▶ **AIM OF THE EXERCISE**
Please give the listing again in its entirety, exactly as written.

▶ **DATASET SECTION**
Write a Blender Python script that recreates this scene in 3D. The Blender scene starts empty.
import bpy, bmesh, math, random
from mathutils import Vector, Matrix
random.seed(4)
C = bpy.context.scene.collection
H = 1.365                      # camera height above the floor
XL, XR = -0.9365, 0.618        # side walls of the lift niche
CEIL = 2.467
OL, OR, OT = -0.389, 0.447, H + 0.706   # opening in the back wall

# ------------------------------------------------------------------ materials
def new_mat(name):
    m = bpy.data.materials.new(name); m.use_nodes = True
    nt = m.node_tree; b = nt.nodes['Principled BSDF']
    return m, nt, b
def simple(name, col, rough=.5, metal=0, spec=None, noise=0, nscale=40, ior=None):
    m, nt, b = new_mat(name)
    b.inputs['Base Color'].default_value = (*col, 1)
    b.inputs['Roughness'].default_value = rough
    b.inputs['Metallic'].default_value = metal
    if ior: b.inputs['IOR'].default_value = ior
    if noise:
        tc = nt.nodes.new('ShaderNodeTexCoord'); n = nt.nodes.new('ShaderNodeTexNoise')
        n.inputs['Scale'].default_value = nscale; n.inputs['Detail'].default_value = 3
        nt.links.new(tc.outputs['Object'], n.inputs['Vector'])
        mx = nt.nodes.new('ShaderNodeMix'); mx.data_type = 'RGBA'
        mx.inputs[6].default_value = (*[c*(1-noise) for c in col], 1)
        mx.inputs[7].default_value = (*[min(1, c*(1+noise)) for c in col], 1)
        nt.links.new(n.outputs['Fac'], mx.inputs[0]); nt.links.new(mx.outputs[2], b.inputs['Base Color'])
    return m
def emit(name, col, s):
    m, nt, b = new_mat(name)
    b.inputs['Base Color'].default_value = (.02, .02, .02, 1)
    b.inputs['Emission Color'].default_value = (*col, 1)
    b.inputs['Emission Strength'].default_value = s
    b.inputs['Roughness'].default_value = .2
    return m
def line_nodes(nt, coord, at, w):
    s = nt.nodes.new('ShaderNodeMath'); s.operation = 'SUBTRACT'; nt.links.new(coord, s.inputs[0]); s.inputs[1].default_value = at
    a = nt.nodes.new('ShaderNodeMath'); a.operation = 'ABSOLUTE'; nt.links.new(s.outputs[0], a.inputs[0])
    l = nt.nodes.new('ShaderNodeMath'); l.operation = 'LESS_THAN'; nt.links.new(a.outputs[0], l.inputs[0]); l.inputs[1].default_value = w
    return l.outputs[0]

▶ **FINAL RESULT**
Write a Blender Python script that recreates this scene in 3D. The Blender scene starts empty.
import bpy, bmesh, math, random
from mathutils import Vector, Matrix
random.seed(4)
C = bpy.context.scene.collection
H = 1.365                      # camera height above the floor
XL, XR = -0.9365, 0.618        # side walls of the lift niche
CEIL = 2.467
OL, OR, OT = -0.389, 0.447, H + 0.706   # opening in the back wall

# ------------------------------------------------------------------ materials
def new_mat(name):
    m = bpy.data.materials.new(name); m.use_nodes = True
    nt = m.node_tree; b = nt.nodes['Principled BSDF']
    return m, nt, b
def simple(name, col, rough=.5, metal=0, spec=None, noise=0, nscale=40, ior=None):
    m, nt, b = new_mat(name)
    b.inputs['Base Color'].default_value = (*col, 1)
    b.inputs['Roughness'].default_value = rough
    b.inputs['Metallic'].default_value = metal
    if ior: b.inputs['IOR'].default_value = ior
    if noise:
        tc = nt.nodes.new('ShaderNodeTexCoord'); n = nt.nodes.new('ShaderNodeTexNoise')
        n.inputs['Scale'].default_value = nscale; n.inputs['Detail'].default_value = 3
        nt.links.new(tc.outputs['Object'], n.inputs['Vector'])
        mx = nt.nodes.new('ShaderNodeMix'); mx.data_type = 'RGBA'
        mx.inputs[6].default_value = (*[c*(1-noise) for c in col], 1)
        mx.inputs[7].default_value = (*[min(1, c*(1+noise)) for c in col], 1)
        nt.links.new(n.outputs['Fac'], mx.inputs[0]); nt.links.new(mx.outputs[2], b.inputs['Base Color'])
    return m
def emit(name, col, s):
    m, nt, b = new_mat(name)
    b.inputs['Base Color'].default_value = (.02, .02, .02, 1)
    b.inputs['Emission Color'].default_value = (*col, 1)
    b.inputs['Emission Strength'].default_value = s
    b.inputs['Roughness'].default_value = .2
    return m
def line_nodes(nt, coord, at, w):
    s = nt.nodes.new('ShaderNodeMath'); s.operation = 'SUBTRACT'; nt.links.new(coord, s.inputs[0]); s.inputs[1].default_value = at
    a = nt.nodes.new('ShaderNodeMath'); a.operation = 'ABSOLUTE'; nt.links.new(s.outputs[0], a.inputs[0])
    l = nt.nodes.new('ShaderNodeMath'); l.operation = 'LESS_THAN'; nt.links.new(a.outputs[0], l.inputs[0]); l.inputs[1].default_value = w
    return l.outputs[0]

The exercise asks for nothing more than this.